======== Given data

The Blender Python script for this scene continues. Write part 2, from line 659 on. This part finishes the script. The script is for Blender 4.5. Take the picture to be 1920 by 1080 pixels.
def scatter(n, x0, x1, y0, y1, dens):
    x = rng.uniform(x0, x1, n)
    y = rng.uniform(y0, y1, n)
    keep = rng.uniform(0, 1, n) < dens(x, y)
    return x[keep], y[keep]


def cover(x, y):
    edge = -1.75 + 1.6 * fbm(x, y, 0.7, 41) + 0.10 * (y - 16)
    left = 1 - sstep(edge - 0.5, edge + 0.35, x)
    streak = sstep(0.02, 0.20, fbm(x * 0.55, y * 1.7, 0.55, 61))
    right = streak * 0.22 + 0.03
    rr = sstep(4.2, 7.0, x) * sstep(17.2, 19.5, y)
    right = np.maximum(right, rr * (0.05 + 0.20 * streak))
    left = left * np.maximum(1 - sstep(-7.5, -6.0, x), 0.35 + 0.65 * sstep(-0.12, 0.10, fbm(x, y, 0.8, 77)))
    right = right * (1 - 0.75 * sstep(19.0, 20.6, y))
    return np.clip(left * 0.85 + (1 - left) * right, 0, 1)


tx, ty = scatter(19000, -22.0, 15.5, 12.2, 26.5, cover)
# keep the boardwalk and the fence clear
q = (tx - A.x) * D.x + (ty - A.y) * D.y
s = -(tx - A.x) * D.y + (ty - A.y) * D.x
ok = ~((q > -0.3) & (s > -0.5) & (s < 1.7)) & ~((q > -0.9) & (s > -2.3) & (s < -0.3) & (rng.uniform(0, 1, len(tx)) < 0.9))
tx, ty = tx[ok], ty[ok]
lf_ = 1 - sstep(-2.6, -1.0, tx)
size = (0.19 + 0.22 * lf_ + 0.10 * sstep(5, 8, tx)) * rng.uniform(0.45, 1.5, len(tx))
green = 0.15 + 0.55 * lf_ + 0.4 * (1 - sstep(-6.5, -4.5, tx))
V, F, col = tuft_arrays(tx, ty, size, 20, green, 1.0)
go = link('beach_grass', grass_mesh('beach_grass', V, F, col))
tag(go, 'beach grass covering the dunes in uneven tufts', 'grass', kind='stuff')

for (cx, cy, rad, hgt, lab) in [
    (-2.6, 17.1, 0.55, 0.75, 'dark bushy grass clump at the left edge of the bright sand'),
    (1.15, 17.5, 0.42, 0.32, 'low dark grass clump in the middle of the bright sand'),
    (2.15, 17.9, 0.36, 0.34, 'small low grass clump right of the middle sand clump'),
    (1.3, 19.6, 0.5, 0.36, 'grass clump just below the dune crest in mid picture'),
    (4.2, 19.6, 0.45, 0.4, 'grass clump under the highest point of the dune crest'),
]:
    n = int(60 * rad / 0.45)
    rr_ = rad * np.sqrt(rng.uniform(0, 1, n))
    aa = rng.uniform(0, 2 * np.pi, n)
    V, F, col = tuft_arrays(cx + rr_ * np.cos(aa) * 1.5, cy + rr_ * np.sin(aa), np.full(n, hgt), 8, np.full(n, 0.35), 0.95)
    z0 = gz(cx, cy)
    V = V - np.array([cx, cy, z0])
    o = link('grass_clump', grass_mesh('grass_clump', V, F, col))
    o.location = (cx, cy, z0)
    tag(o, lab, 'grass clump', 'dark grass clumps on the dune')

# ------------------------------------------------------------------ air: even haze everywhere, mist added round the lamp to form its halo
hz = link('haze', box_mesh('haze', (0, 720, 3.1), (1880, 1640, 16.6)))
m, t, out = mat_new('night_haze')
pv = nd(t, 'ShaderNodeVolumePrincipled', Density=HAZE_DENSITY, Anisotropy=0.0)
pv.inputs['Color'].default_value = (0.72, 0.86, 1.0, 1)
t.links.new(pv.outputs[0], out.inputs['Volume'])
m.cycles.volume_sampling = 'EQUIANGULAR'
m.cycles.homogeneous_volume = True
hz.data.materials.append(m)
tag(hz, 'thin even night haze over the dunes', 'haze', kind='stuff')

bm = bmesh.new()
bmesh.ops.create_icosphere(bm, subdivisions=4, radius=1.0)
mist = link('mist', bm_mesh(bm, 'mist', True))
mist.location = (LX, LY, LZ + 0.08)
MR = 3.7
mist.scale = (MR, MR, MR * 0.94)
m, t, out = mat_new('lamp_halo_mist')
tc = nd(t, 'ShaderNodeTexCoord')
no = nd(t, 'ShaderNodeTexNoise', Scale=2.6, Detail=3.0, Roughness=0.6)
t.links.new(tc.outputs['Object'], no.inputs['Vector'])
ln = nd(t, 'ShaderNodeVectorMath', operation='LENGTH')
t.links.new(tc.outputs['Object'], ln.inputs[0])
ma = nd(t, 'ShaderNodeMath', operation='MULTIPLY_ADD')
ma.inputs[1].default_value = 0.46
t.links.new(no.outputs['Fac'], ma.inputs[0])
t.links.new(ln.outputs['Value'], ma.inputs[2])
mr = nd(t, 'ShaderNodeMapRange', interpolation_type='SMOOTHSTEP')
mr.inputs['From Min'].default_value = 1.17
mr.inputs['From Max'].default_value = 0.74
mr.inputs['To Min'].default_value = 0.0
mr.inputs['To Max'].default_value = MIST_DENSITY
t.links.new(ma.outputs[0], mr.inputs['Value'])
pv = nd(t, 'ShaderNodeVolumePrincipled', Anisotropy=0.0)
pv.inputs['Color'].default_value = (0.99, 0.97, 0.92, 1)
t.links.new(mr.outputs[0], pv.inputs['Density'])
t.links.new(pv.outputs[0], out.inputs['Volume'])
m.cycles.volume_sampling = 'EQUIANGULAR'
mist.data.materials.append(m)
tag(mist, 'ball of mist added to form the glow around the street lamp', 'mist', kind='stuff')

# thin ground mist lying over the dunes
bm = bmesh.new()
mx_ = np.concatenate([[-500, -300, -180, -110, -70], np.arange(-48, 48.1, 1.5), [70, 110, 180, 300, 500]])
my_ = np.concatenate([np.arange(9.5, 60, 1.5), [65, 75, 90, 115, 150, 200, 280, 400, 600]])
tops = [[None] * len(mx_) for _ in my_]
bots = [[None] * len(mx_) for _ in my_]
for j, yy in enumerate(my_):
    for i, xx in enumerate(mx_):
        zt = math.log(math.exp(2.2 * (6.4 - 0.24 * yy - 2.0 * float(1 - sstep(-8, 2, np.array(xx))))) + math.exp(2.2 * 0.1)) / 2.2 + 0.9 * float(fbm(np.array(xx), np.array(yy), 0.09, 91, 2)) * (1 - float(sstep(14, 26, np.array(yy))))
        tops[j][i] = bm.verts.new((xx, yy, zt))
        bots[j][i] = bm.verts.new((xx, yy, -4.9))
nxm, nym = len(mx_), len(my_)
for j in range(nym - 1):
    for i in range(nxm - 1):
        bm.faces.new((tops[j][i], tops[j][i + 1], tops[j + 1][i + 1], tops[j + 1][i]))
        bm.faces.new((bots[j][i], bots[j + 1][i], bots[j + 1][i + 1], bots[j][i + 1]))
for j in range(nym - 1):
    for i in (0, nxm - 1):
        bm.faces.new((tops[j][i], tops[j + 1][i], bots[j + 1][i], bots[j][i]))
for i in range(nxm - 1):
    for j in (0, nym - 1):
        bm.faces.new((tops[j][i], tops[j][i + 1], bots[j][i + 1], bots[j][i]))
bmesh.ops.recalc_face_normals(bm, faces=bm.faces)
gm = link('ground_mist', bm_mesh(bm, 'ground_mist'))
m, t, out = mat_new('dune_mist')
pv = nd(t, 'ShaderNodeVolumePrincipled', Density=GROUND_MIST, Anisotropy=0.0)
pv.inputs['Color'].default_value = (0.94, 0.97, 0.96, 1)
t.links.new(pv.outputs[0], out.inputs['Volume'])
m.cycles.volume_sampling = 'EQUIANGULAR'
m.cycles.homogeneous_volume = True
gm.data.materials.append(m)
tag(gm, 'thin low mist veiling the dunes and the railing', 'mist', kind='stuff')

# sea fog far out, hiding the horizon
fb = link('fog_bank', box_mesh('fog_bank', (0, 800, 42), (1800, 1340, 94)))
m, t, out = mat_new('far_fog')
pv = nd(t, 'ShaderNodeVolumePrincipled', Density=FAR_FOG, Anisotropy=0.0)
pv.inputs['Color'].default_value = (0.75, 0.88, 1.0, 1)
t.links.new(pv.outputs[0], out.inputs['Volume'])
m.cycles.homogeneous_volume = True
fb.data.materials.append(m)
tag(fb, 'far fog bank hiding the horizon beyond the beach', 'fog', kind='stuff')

================

§ **Goal of the exercise**: Give again, word for word, the lines of the listing, starting at its first line and ending with the line containing "return np.clip(left *".

§ **Solution for this exercise**:
The Blender Python script for this scene continues. Write part 2, from line 659 on. This part finishes the script. The script is for Blender 4.5. Take the picture to be 1920 by 1080 pixels.
def scatter(n, x0, x1, y0, y1, dens):
    x = rng.uniform(x0, x1, n)
    y = rng.uniform(y0, y1, n)
    keep = rng.uniform(0, 1, n) < dens(x, y)
    return x[keep], y[keep]


def cover(x, y):
    edge = -1.75 + 1.6 * fbm(x, y, 0.7, 41) + 0.10 * (y - 16)
    left = 1 - sstep(edge - 0.5, edge + 0.35, x)
    streak = sstep(0.02, 0.20, fbm(x * 0.55, y * 1.7, 0.55, 61))
    right = streak * 0.22 + 0.03
    rr = sstep(4.2, 7.0, x) * sstep(17.2, 19.5, y)
    right = np.maximum(right, rr * (0.05 + 0.20 * streak))
    left = left * np.maximum(1 - sstep(-7.5, -6.0, x), 0.35 + 0.65 * sstep(-0.12, 0.10, fbm(x, y, 0.8, 77)))
    right = right * (1 - 0.75 * sstep(19.0, 20.6, y))
    return np.clip(left * 0.85 + (1 - left) * right, 0, 1)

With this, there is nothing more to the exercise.